Artur Salles Lisboa de Oliveira é administrador de empresas e colunista da Revista Exame
Especial para o Blog do Ronaldo Cesar
A Copa do Mundo, como qualquer outro evento, vem e vai embora, deixando apenas lembranças, frustrações e registros estatísticos para os especialistas e curiosos. Independente do resultado final, Brasil vencedor ou não, o dia seguinte à final é a única certeza que todos nós temos: trabalho duro para pagar o plano de saúde da família. Aqueles poucos privilegiados que estão podendo passear pela belíssima Veneza ou desfrutar de outros destinos internacionais representam uma pequena minoria.
Algo que realmente não compreendo é a insistência da mídia em tornar o Mundial no Brasil mais atrativo mediante a bajulação do jogador Neymar, sem dúvida um bom jogador. Por qual razão os jornalistas insistem em utilizar adjetivos como craque, fenômeno, talento, gênio em quaisquer jogadas do atleta mencionado? Se um outro integrante da seleção brasileira fizer algo similar – idêntico, em certos casos -, o lance é meramente normal. A imprensa, literalmente, constrói o ídolo, suga os frutos da sua fama e afronta a inteligência dos brasileiros.
Convenhamos: o futebol está suficientemente enraizado na cultura popular brasileira para que a Copa do Mundo seja um sucesso para todos. Os jogadores terão, de acordo com suas performances individuais, seus passes valorizados; a poderosa organizadora encherá seus bolsos com patrocínios e outros tipos de contratos; a mídia mundial exporá seus anunciantes com a atenção de bilhões de pessoas aos jogos; por fim, os brasileiros terão seus momentos de patriotismo ao celebrarem enfaticamente os resultados da seleção nacional. Se tudo está garantido, por qual razão bajular?
A imprensa nacional carrega o complexo de terceiro-mundismo, que muitos brasileiros também possuem. Por mais que sejamos vitoriosos em outras modalidades – como o vôlei -, o futebol é a única ferramenta de afirmação nacional devido à sua ampla penetração social. Vencer no futebol – especialmente sediando o Mundial -, é algo necessário para o eterno gigante adormecido que ainda persegue uma identidade.
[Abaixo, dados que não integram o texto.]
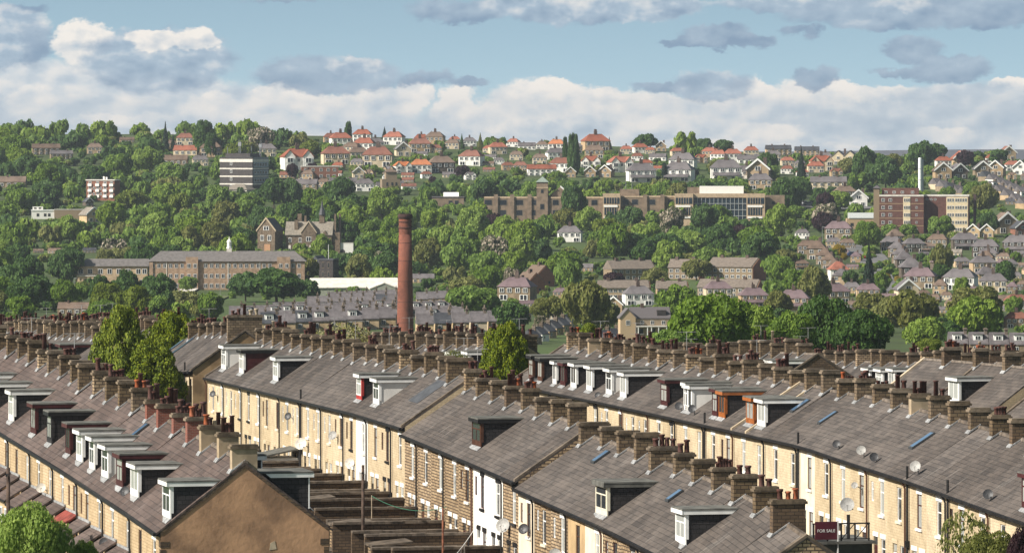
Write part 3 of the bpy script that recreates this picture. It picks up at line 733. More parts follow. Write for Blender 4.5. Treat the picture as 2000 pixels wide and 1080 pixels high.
# ---- terraces behind, seen mostly as roofs and ranks of stacks
B1 = dict(detail=1, ridge=RIDGET)
rowN = Row(-1250, 64.6, 444, 417, [(415, 19.5), (445, 21.0)], 4.1, 2.9)
build_row(rowN, 'short terrace beside conifers', 'houses of the short terrace by the conifers', lambda x, i, r: BUFF, SLATE, lights=[(335, 2.0, 3.4, .7), (350, 1.6, 3.2, .7), (362, 2.2, 3.6, .7)],
    over={rowN.n - 1: dict(end_near=True, end_mat=plain('stained_render', (.34, .225, .12), .9, .2, .5, .02, col2=(.20, .13, .07)), pots=5, dpt=2.7, above=1.2, coping=[(rowN.L, COPE)], soil=True), rowN.n - 3: dict(pots=4)}, seed=5, potp=.7)
def back(key, vp, Aridge, Yf, Yn, tops, name, group, seed, dormers=(), lights=(), pitch=4.15, potp=.55, over=None, rise=2.7, roof=SLATE, w=4.1):
    th = math.atan((1000 - vp) / F)
    r = Row(vp, Aridge - w / math.cos(th), Yf, Yn, [(Y, h + 1.1 + rise) for Y, h in tops], w, rise, pitch)
    build_row(r, name, group, lambda x, i, rr: BUFF if rr.random() < .7 else TAN, roof, dormers, lights, base=B1, seed=seed, potp=potp, over=over)
    return r
rowJ = back('J', -1250, 70.3, 592, 463, [(450, 16.7), (592, 22.3)], 'pot-crowded terrace behind conifers', 'houses of the terrace behind the conifers', 41, potp=.85, over={})
rowK = Row(-1400, 60.8, 462, 415, [(400, 19.4), (465, 21.6)], 4.1, 2.9)
build_row(rowK, 'terrace behind brown-gabled one', 'houses hidden behind the brown-gabled terrace', lambda x, i, r: BUFF, SLATE, dormers=[(60, WW, 1.6), (92, BS, 2.4, .7), (116, MS, 2.6, .7)], base=B1, seed=6, potp=.4)
rowP = back('P', -1300, 94.3, 500, 424, [(424, 17.0), (500, 20.1)], 'skylit terrace beside dark conifer', 'houses of the skylit terrace', 43, dormers=[(715, WS, 2.2), (740, WS, 2.0), (868, WW, 2.0), (878, (GREENP, WHITEP, CHEEK, WHITEP), 1.6) if False else (882, WS, 1.6), (912, WS, 2.2)], lights=[(842, 1.6, 2.6, .8), (948, 1.8, 2.8, .7)], potp=.75)
rowP2 = back('P2', -1000, 83.5, 500, 441, [(441, 17.8), (500, 21)], 'low terrace behind dark conifer', 'houses behind the dark conifer', 44, potp=.7)
rowQ = back('Q', -1000, 121, 545, 418, [(418, 18.1), (424, 18.4), (537, 23.3), (545, 23.6)], 'level terrace below big trees', 'houses of the level rank of stacks', 45, dormers=[(1690, WS, 2.2), (1716, WS, 2.2), (1738, WS, 2.0)], potp=.6)
rowS = back('S', -1000, 106.8, 520, 431, [(428, 17.9), (440, 18.3), (520, 22.2)], 'terrace with sooty gable', 'houses of the dark-gabled terrace', 46, dormers=[(1500, WS, 2.4), (1535, WS, 2.4)], potp=.5,
    over={-1: dict(end_near=True, end_mat=DARKST, chim=False, coping=[(4.1, COPE)])}, roof=SLATE)
rowT = Row(-2000, 134.5, 382, 359.6, [(355, 19.9), (382, 20.3)], 4.15, 3.0, 5.6)
build_row(rowT, 'wide-roofed terrace', 'houses of the wide-roofed terrace', lambda x, i, r: BUFF, SLATE, dormers=[(1864, WS, 2.0)], base=B1, seed=47, potp=.6,
    over={0: dict(coping=[(.16, COPEL)]), 1: dict(coping=[(5.4, COPE)])})
rowT2 = Row(-2000, 134.5, 359.4, 330, [(330, 20.4), (360, 20.8)], 4.15, 3.0, 5.6)
build_row(rowT2, 'lower wide-roofed terrace', 'houses of the lower wide-roofed terrace', lambda x, i, r: BUFF, SLATE, base=B1, seed=48, potp=.6, over={0: dict(coping=[(.2, COPE)])})
rowT3 = back('T3', -1400, 150, 470, 400, [(395, 18.2), (470, 20.5)], 'terrace beyond wide-roofed one', 'houses beyond the wide-roofed terrace', 49, potp=.6)

# ------------------------------------------------------------------ street surfaces, yards and small things between the near terraces
def rowpt(r, Y, p): return (r.A + p / math.cos(r.th) - Y * math.tan(r.th), Y, 0)
sheet('street', [rowpt(rowL, 420, 13), rowpt(rowL, 220, 13)], 4.5, ASPH, .05)
sheet('street', [rowpt(rowM, 415, 14), rowpt(rowM, 225, 14)], 4.6, ASPH, .05)
sheet('street', [rowpt(rowL, 420, -6), rowpt(rowL, 200, -6)], 3.0, ASPH, .05)
YARD = plain('yard_flags', (.12, .095, .07), .9, .25, 1.2, 0)
sheet('pavement', [rowpt(rowM, 404, -3.4), rowpt(rowM, 256, -3.4)], 3.6, YARD, .06)
nM = rowM.n
def yard_wall(i, top, ln, label, mat=DARKST):
    X, Y, zb, k = rowM.frame(i)
    root = empty('yard_wall', (X, Y, zb), rowM.rz); tag(root, label, 'wall', 'yard walls of the middle terrace')
    xl = rowM.L - .1
    MB().box(xl - .3, xl, -ln, -.06, -4, top - .12).build('wall', mat, root)
    c = MB(); n = int(ln / .8)
    for j in range(n): c.box(xl - .42, xl + .12, -ln + j * ln / n + .008, -ln + (j + 1) * ln / n - .008 - (.06 if j == n - 1 else 0), top - .12, top + .02 + .015 * (j % 2))
    c.build('coping', COPE, root)
YW = list(range(4, nM - 2))
for q, i in enumerate(YW):
    tall = i % 2
    top = 1.75 + .25 * tall + R.uniform(-.1, .1)
    yard_wall(i, top, 6.3 + .4 * (i % 3 == 0), f'soot-dark stone yard wall with flat coping, {ordw(len(YW) - q)} from near end of stepped yards')
# flat-roofed outhouses at the foot of some yards
for q, i in enumerate(range(6, nM - 4, 3)):
    X, Y, zb, k = rowM.frame(i)
    root = empty('outhouse', (X, Y, zb), rowM.rz)
    tag(root, f'low stone outhouse with stone-flagged roof, {ordw(len(range(6, nM - 4, 3)) - q)} from near end of stepped yards', 'outhouse', 'outhouses in the stepped yards')
    MB().box(.3, 2.4, -6.2, -4.2, -4, 1.55).build('wall', BROWNST, root)
    MB().prism([(-6.4, 1.55), (-4.0, 1.75), (-4.0, 1.87), (-6.4, 1.67)], 'x', .15, 2.55).build('roof', COPE, root)
    MB().box(2.401, 2.43, -5.7, -4.9, 0, 1.45).build('door', GREENP if q % 2 else BROWNP, root)
def at_row(r, x, p, z): 
    i, xl = r.find(x, p); return r.local(i, xl, p, z)
def pole(x, p, r, top, mat, name, label, cat, ra=.1, row=rowM):
    q = at_row(row, x, p, 0)
    o = empty(name, (q.x, q.y, q.z - 2)); tag(o, label, cat)
    MB().tube([(0, 0, 0), (0, 0, top + 2)], ra, 8, ra * .8).build('post', mat, o, smooth=True)
    return o, q
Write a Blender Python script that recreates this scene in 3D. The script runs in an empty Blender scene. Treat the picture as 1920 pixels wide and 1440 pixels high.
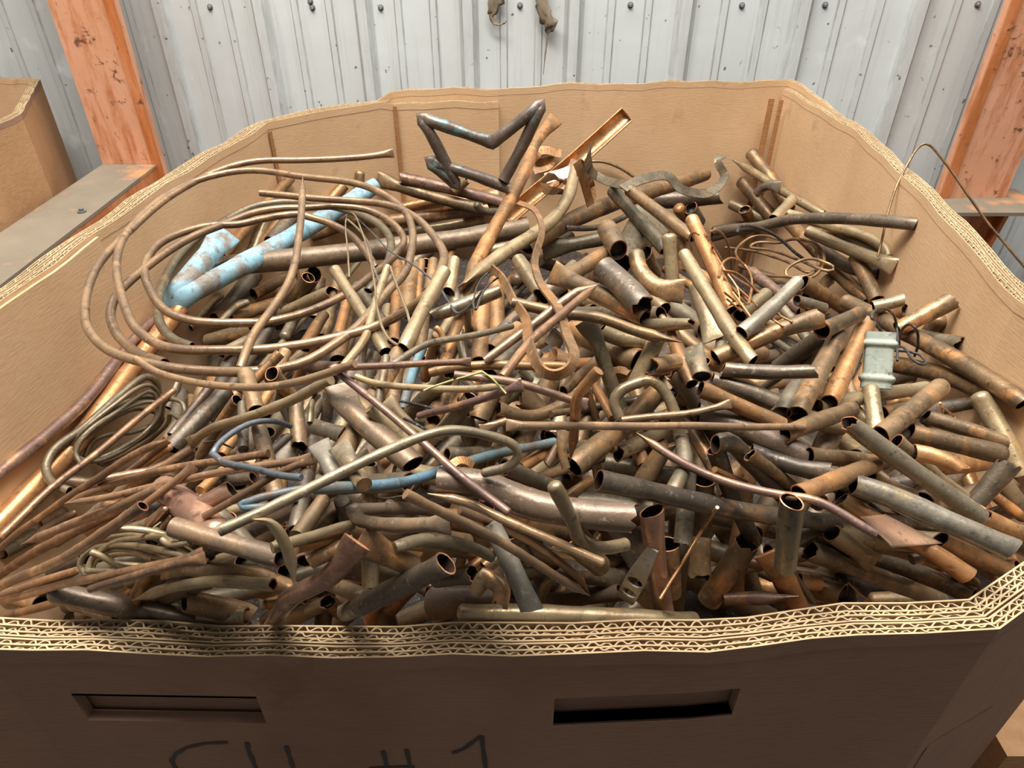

A bajulação midiática reflete, mediante os exageros “fenomenal-brilhante-genial” Neymar, a auto-afirmação do povo brasileiro.
E como não somos capazes de sermos grandes como povo, precisamos de ídolos “espetaculares-geniais-galácticos” para que alcancemos a nossa afirmação perante nós mesmos e o Mundo ao empurrarmos uma bola para dentro de um gol. Caso os “poderes sobrenaturais” de Neymar não sejam capazes de fazer a seleção brasileira vencer, um pouco desse sonho de ser “gente grande” um dia será roubado dos brasileiros. Continuaremos apequenados e sem o nosso principal “brinquedo”: a bola de ouro.